# AIM OF THE TASK:
Begin with the line that contains "Keep writing the" and end with the line that contains "jb.make('jacket', rig)": copy that span of lines exactly, and nothing outside it.

** Begin MATERIAL FOR THE TASK **

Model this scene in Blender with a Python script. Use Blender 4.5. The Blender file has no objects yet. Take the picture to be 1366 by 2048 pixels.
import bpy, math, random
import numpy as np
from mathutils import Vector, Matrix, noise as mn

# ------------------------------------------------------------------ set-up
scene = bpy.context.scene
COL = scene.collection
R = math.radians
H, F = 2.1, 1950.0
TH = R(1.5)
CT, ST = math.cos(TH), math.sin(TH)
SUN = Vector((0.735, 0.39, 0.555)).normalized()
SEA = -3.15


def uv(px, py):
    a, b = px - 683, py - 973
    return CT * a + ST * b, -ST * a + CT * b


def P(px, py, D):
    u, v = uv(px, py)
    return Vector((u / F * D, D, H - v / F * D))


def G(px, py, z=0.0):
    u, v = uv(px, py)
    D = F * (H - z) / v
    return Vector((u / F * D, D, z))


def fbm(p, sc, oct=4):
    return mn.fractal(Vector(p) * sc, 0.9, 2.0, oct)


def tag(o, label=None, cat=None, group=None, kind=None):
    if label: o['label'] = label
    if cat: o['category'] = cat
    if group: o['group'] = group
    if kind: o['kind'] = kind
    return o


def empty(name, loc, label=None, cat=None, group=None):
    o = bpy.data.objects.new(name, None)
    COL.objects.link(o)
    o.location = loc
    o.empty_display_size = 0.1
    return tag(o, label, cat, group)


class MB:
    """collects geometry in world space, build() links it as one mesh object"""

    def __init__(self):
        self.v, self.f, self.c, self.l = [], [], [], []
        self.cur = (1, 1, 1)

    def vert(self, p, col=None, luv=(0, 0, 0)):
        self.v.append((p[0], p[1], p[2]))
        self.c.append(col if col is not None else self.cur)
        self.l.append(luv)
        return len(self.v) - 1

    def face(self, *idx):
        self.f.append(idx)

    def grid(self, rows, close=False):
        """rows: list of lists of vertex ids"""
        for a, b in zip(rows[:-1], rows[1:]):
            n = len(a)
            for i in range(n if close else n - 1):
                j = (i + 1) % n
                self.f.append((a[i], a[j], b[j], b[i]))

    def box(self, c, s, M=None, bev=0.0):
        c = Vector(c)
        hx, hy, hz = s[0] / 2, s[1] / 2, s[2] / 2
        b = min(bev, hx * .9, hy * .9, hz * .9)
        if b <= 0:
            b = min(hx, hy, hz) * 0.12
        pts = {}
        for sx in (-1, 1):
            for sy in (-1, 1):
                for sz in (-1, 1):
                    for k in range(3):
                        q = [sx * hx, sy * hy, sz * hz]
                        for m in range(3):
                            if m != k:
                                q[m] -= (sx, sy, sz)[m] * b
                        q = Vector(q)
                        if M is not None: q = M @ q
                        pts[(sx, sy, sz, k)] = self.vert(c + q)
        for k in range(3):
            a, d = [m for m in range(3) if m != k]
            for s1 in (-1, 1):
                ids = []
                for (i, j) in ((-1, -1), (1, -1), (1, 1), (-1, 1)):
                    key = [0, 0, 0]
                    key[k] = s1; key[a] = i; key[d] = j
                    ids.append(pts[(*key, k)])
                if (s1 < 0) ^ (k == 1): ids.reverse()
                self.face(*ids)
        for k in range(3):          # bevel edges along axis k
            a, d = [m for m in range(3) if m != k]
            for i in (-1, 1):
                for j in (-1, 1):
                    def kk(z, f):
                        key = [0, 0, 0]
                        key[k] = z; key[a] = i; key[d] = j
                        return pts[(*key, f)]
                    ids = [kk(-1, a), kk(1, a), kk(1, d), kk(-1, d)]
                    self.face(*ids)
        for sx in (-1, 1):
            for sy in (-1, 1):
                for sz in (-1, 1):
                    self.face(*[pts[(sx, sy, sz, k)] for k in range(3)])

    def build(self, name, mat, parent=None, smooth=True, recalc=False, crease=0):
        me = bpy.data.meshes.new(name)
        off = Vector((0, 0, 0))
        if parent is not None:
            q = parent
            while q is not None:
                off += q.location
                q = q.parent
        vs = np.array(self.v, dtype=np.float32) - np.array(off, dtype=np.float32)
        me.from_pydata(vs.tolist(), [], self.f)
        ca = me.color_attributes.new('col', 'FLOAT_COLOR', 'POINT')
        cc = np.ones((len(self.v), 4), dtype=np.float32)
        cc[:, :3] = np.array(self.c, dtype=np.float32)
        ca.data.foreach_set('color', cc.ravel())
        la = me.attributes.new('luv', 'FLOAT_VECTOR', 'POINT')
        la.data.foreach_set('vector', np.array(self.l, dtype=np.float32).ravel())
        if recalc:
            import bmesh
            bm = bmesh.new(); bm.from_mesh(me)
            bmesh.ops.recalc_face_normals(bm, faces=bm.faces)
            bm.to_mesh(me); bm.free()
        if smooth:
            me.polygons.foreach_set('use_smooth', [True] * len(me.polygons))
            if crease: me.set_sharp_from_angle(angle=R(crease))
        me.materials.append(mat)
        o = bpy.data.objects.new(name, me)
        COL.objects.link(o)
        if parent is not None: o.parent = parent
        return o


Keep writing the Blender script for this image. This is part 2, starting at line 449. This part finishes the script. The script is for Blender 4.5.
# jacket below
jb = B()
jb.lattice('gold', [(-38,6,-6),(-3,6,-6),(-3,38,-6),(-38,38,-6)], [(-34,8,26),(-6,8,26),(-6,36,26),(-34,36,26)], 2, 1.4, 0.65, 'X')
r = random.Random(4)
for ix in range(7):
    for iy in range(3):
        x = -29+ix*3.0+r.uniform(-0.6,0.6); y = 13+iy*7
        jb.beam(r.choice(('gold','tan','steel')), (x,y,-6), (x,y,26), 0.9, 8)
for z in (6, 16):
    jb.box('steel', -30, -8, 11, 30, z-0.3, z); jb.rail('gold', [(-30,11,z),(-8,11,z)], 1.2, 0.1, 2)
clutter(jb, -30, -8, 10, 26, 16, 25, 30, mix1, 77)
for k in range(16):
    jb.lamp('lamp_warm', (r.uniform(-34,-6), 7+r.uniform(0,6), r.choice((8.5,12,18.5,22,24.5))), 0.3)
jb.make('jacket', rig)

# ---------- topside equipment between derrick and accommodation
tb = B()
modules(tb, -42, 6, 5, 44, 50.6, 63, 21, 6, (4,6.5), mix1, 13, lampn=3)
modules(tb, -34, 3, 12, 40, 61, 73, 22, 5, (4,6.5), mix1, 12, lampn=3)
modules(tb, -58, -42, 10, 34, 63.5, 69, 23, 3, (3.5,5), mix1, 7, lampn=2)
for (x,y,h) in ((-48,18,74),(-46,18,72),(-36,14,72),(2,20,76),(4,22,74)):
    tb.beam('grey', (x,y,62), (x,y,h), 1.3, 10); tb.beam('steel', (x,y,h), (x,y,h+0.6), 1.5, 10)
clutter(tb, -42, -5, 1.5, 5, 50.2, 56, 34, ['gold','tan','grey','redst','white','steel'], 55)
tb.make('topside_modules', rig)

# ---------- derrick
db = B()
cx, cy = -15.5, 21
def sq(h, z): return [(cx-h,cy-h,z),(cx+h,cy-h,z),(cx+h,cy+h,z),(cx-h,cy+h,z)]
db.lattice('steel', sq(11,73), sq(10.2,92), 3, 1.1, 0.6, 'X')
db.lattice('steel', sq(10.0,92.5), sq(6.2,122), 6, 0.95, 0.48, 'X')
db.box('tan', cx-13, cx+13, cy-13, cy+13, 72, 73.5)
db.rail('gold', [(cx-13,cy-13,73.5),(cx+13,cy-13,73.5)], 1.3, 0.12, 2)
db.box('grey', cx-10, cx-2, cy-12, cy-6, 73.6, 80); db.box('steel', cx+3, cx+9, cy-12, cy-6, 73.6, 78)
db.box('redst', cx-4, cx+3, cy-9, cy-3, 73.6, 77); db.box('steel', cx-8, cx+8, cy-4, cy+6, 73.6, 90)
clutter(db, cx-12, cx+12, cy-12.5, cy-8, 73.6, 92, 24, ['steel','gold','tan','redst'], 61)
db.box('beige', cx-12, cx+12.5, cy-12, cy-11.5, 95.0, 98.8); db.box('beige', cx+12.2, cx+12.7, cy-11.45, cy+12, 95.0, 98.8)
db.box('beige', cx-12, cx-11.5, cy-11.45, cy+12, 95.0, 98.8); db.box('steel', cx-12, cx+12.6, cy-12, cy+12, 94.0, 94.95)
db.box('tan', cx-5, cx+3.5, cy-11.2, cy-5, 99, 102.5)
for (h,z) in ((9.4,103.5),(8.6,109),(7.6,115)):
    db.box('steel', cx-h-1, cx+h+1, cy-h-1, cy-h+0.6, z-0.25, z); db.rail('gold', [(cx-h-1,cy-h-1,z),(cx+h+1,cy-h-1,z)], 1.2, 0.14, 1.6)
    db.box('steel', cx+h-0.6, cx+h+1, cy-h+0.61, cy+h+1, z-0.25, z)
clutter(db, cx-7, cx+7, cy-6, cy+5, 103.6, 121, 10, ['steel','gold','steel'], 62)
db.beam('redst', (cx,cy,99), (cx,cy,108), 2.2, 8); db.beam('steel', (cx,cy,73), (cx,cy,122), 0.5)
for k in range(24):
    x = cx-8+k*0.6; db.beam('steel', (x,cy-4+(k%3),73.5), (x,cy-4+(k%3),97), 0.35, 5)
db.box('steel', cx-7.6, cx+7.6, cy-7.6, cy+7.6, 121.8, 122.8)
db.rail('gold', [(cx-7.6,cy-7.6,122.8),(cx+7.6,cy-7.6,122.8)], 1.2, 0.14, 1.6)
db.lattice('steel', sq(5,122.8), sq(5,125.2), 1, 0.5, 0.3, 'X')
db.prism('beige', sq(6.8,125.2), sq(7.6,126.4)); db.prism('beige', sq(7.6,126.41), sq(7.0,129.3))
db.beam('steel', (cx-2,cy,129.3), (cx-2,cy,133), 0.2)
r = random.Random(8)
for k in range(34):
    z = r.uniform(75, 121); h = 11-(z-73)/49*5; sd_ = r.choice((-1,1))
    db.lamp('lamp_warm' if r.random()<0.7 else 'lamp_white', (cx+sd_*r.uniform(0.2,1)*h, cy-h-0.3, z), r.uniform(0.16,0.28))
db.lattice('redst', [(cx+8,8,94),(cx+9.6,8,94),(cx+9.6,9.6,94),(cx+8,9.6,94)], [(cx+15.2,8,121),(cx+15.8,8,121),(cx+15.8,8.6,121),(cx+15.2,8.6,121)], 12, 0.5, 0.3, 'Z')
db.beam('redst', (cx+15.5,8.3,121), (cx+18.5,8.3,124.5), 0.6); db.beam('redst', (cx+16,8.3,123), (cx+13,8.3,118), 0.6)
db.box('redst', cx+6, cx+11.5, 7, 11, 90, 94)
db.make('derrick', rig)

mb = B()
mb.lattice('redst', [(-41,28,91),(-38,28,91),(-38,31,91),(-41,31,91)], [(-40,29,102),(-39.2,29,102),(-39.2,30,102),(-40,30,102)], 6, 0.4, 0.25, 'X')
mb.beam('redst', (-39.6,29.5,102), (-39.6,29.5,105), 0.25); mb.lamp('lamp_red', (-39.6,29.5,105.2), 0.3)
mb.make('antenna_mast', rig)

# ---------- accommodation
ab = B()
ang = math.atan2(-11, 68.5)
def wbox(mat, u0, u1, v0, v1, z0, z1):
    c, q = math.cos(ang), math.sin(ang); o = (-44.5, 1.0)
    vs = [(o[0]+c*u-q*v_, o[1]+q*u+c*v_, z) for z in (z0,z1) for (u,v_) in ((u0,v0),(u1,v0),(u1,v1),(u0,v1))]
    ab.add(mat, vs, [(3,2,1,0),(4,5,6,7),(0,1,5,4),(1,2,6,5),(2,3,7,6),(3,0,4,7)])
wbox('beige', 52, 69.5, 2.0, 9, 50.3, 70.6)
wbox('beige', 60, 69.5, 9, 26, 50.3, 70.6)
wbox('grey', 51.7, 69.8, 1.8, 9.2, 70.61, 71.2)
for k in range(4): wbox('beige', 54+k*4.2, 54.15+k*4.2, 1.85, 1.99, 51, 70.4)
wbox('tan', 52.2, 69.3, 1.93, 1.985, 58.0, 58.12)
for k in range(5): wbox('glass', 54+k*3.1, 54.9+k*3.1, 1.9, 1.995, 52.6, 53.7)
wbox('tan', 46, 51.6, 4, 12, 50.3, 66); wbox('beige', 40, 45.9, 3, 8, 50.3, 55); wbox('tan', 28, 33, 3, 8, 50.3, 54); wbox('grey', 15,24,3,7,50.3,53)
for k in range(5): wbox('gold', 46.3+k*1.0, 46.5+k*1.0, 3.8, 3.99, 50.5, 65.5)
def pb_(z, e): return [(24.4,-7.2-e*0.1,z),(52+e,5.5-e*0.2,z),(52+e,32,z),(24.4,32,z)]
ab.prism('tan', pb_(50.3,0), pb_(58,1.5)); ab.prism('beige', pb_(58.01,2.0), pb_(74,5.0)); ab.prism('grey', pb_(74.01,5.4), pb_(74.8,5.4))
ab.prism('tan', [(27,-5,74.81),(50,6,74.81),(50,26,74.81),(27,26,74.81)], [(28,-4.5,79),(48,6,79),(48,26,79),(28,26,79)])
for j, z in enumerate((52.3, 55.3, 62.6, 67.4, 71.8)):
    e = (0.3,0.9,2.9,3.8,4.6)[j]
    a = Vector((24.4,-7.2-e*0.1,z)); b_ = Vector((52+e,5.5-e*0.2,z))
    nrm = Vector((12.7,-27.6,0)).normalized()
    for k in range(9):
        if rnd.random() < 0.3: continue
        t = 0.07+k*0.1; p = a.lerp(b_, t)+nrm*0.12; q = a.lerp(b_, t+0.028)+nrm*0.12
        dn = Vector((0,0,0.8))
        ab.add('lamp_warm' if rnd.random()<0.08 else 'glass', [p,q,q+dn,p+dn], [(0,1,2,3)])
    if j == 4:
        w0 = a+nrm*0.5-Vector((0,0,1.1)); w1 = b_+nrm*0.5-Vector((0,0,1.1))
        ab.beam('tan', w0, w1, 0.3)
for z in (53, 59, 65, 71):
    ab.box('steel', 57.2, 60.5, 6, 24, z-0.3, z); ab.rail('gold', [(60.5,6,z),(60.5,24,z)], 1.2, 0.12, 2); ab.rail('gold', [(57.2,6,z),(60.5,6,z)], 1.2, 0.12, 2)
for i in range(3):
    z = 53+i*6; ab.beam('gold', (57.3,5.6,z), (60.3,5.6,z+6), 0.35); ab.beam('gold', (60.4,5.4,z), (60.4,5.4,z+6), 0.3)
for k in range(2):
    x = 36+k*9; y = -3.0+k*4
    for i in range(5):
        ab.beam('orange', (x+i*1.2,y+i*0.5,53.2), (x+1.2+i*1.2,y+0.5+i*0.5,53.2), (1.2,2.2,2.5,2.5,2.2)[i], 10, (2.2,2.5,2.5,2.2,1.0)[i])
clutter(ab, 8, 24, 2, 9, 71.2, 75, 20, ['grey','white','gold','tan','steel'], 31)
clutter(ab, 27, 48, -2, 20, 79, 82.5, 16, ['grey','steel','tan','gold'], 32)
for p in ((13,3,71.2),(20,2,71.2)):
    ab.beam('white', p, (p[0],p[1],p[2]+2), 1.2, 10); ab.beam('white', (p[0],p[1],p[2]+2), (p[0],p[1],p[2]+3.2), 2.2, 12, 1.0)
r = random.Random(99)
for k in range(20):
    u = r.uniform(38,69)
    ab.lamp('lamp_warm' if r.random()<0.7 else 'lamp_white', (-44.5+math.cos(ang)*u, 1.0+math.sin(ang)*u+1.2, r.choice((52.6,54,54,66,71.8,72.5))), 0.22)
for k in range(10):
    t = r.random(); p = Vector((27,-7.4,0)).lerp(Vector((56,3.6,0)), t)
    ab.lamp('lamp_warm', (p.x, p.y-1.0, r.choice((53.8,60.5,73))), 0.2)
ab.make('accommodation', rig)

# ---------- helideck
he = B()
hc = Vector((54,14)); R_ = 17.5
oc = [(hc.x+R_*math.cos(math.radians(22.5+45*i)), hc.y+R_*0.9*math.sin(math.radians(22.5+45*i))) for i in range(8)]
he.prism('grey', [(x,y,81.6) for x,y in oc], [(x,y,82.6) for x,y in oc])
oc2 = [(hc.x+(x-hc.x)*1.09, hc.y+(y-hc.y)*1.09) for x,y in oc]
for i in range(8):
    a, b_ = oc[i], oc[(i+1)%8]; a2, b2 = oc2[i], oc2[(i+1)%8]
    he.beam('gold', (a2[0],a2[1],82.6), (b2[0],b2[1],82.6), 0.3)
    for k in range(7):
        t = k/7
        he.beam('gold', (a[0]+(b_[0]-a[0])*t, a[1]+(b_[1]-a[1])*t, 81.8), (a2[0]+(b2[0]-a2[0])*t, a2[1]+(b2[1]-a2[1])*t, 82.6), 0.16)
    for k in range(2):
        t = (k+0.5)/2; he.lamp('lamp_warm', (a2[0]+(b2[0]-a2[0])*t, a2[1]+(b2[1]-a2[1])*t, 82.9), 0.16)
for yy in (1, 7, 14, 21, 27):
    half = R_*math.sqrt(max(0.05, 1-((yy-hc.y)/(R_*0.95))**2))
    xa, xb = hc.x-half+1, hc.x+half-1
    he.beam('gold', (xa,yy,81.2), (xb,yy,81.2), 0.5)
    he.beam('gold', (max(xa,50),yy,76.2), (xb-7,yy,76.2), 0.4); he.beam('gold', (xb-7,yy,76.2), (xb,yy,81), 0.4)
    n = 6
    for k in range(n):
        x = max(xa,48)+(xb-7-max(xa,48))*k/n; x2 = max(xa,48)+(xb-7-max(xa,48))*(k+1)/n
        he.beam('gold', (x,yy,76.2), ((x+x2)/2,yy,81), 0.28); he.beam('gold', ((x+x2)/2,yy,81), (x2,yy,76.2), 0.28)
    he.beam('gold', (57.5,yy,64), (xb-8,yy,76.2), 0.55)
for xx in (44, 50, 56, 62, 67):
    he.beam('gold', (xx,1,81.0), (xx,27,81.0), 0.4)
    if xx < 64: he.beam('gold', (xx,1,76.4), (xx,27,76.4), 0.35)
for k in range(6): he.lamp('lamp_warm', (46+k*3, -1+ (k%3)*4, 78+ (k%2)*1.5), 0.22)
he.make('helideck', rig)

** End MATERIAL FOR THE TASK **

# ANSWER FOR THIS EXERCISE:
Keep writing the Blender script for this image. This is part 2, starting at line 449. This part finishes the script. The script is for Blender 4.5.
# jacket below
jb = B()
jb.lattice('gold', [(-38,6,-6),(-3,6,-6),(-3,38,-6),(-38,38,-6)], [(-34,8,26),(-6,8,26),(-6,36,26),(-34,36,26)], 2, 1.4, 0.65, 'X')
r = random.Random(4)
for ix in range(7):
    for iy in range(3):
        x = -29+ix*3.0+r.uniform(-0.6,0.6); y = 13+iy*7
        jb.beam(r.choice(('gold','tan','steel')), (x,y,-6), (x,y,26), 0.9, 8)
for z in (6, 16):
    jb.box('steel', -30, -8, 11, 30, z-0.3, z); jb.rail('gold', [(-30,11,z),(-8,11,z)], 1.2, 0.1, 2)
clutter(jb, -30, -8, 10, 26, 16, 25, 30, mix1, 77)
for k in range(16):
    jb.lamp('lamp_warm', (r.uniform(-34,-6), 7+r.uniform(0,6), r.choice((8.5,12,18.5,22,24.5))), 0.3)
jb.make('jacket', rig)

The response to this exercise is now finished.